At the same time, the systems shaping development increasingly reward standardisation. The same apartment plans. The same retail mixes. The same public domain treatments. Increasingly, the same digital tools. Walk through enough new precincts and a strange feeling emerges. You know exactly where you are, yet you could be almost anywhere.

But human beings do not experience cities as spreadsheets. We experience them emotionally. We remember the square where celebrations happened, the café where we met a friend, the staircase where teenagers gather after school, the old sign that outlived the business it once advertised. Meaning emerges through human experience, and human experience has always resisted standardisation.

This raises an uncomfortable possibility. What if the greatest risk facing Australian cities isn’t density? What if it’s sameness? The places we remember tend to share three qualities, and all three are shaped much earlier than we often realise.

They tell a story. Memorable places are grounded in something larger than themselves – landscape, history, culture, industry, community. The story doesn’t need to be old, but it needs to feel real. Generic places feel generic precisely because they aren’t anchored in anything. Story gives people a reason to connect with a place before a single resident has moved in.

They bring people together. Most of our memories of cities are not really about buildings at all, they are about people. Places become meaningful when they create opportunities for interaction, belonging and shared experience. This isn’t just about programming a plaza or scheduling an event. It’s about designing the conditions in which community can form naturally.

They offer something distinct. In an increasingly competitive development landscape, successful places need a clear point of difference, not novelty for novelty’s sake, but a genuine identity. A reason to choose one place over another. A quality that cannot easily be replicated elsewhere. This is what drives long-term demand, and it is what protects value over time.

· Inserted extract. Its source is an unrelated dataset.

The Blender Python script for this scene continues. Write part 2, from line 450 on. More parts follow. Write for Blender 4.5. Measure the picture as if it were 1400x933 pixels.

Identity matters for this reason above all else. Not because it makes places more marketable, although often it does. Not because it creates better branding, although it can. Identity matters because it creates the conditions for attachment. And attachment, over time, is what determines whether a place thrives or merely exists.

The lesson is not that we should attempt to recreate Rome, London or Potts Point. Nor is it that authenticity can be manufactured through public art, events or marketing campaigns alone. The challenge for developers, for governments, for everyone involved in shaping the built environment is to create the conditions for meaning to emerge.

Australia needs more housing. It needs density. It needs faster delivery. But it also needs places that people will still care about fifty years from now. Because success is not measured by delivery alone, or density alone, or even design alone. It is measured by whether a place becomes part of people’s lives. The places we don’t forget are rarely the ones that were most efficiently planned. They are the ones that meant something. And meaning, it turns out, is not a soft consideration. It is the longest-lasting return on investment there is.